The twenty-seven year old Fullerton, CA-based singer-songwriter Richard Swift played Seattle with the Brian Jonestown Massacre in early September (2005), and I'm sure that many who caught that show will no doubt be buying this exquisite re-release of his first two full-lengths (as a two-disc set) based on the quality of his performance.
The Novelist / Walking Without Effort is attractively packaged in its early 60's style, looking more like a two-disc folkie-era Dylan collection than what the records actually sound like. He has been compared to a lot of artists that have been copying the late 60s singer-songwriters who mix up gentle psychedelic-pop ruminations with Tin Pan Alley sing-a-long styles and almost-lounge style balladry. The closest comparison of this being Pet Sounds Van Dyke Parks-influenced era Brian Wilson, but also including diverse personalities such as Tim Hardin, Tim Buckley, and Phil Ochs.
Producer/collaborator Elijah Thomson describes Swift as an "audiophile archivist" experimenter, referring to the strangely layered effects and melodies on his second album, the luminescent, probably looped through Leslie-speakers The Novelist. It's the first CD I've owned that seems made by a younger artist who probably understands "Single Tape Echo Echo Delay" and thinks about what they would do with variances of rills (the empty groove spaces between vinyl tracks).
Swift admits that his Minnesota farm upbringing was good for him; being by himself doing farm boy things fuels his songwriting. It definitely seems to have an effect on the pacing of his music. It feels like it was composed and performed before records seemed consumed with filling a New York Minute.

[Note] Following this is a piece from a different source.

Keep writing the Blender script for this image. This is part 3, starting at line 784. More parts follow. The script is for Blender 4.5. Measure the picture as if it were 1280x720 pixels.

Walking Without Effort was his first full-length, recorded in 2001 with collaborators in what I think he suggests was an alien environment— "a studio," as he put it in a recent interview. That studio was the Green Room, run by Chris Colbert in Huntington Beach, CA. Colbert is a prolifically-recording drone-loving savant who, in spite of Swift's essential and eventual mission to record his next release a couple years later mostly by himself on a four-track cassette recorder and computer, gives a warm ambience to the debut.
But the records really are as different as night and day. The Walking disc has a leisurely first half, with no sense of inaccurate expression or subdued turmoil—rather sedate hymns to romanticism (or the romanticism of hymns). The record's "second side" (as Swift likes to list it as its sequence on the cover, broken up like a vinyl record, which he also does with The Novelist) starts with two songs that are less about the bias of hope and more about the ability to be changed by emotion and circumstance. "Mexico (1977)" has a wonderful two-note harmonica hook that leads into Procol Harum-style organ fills at the end of lines like "Every time he hurt you he broke a little more." The return of the two-note harmonica then is devastating, as is the closing gasp of a lyric, "Even though I never knew you—I still call you mine."
Colbert reminds me of Tony Visconti in the way that he sets up acoustically-characteristic "Perfect Scenes" for the stories his artists tell. On Swift's next song, "Losing Sleep," the suddenly-crepuscular feel of the chorus is one of the few urgent moments on the record. "Losing Sleep" has verses that build with a slow sweetness, as Swift coyly confesses, "I wish I could read your mind—I can barely read mine." The combination of stateliness and vulnerability of "Not Wasting Time" ("trying to get through the day—afraid of such a tender thing") dissolves into random studio noise. This sets up for the uplifting "Beautifulheart," an anthem about "things crooked and straight" that both find their places in the afterlife. (It's actually the best Leonard Cohen song that hasn't appeared on his last two records.)
"The Novelist" is a legend, even though its two pressings have only amounted to two and a half thousand copies. It is a decorous and debonair twilight experiment less concerned with the humbly-revered divine subject matter of most of "Walking," and more about the struggle of remaining sane with so much theophanous occurring to the artist.
"I am New York, tired and weak — I try to write a book every time I speak," Swift sings in the chorus, leading to "pull me from my pen — before I fall." Whilst these are not syncretistic ruminations, they have a powerful feel—Swift truly makes his cassette recorder and computer as personal as tools as a writer her pen. Musically, as densely nostalgic for the Golden Years of moon-eyed songwriting much of the material seems, a track like "Lonely Night" can masterfully combine Waits-like grit and "Ballad of a Thin Man" dark surrealism with Beach Boys loveliness.
"The Novelist" rewards repeated listening more than the Green Room collection, but it's wonderful that Secretly Canadian has put the two dissimilar works together for fans to see how Swift has grown from being song-based to being a more abstract, but still catchy neo-Eno of his generation. The fact that both albums unravel like fine stories, with characters and scenes and peaks and valleys on either worthy of experiencing, makes this specially priced assessment of Richard Swift an essential investment for fans of timeless Minnesota farmboy dream-pop.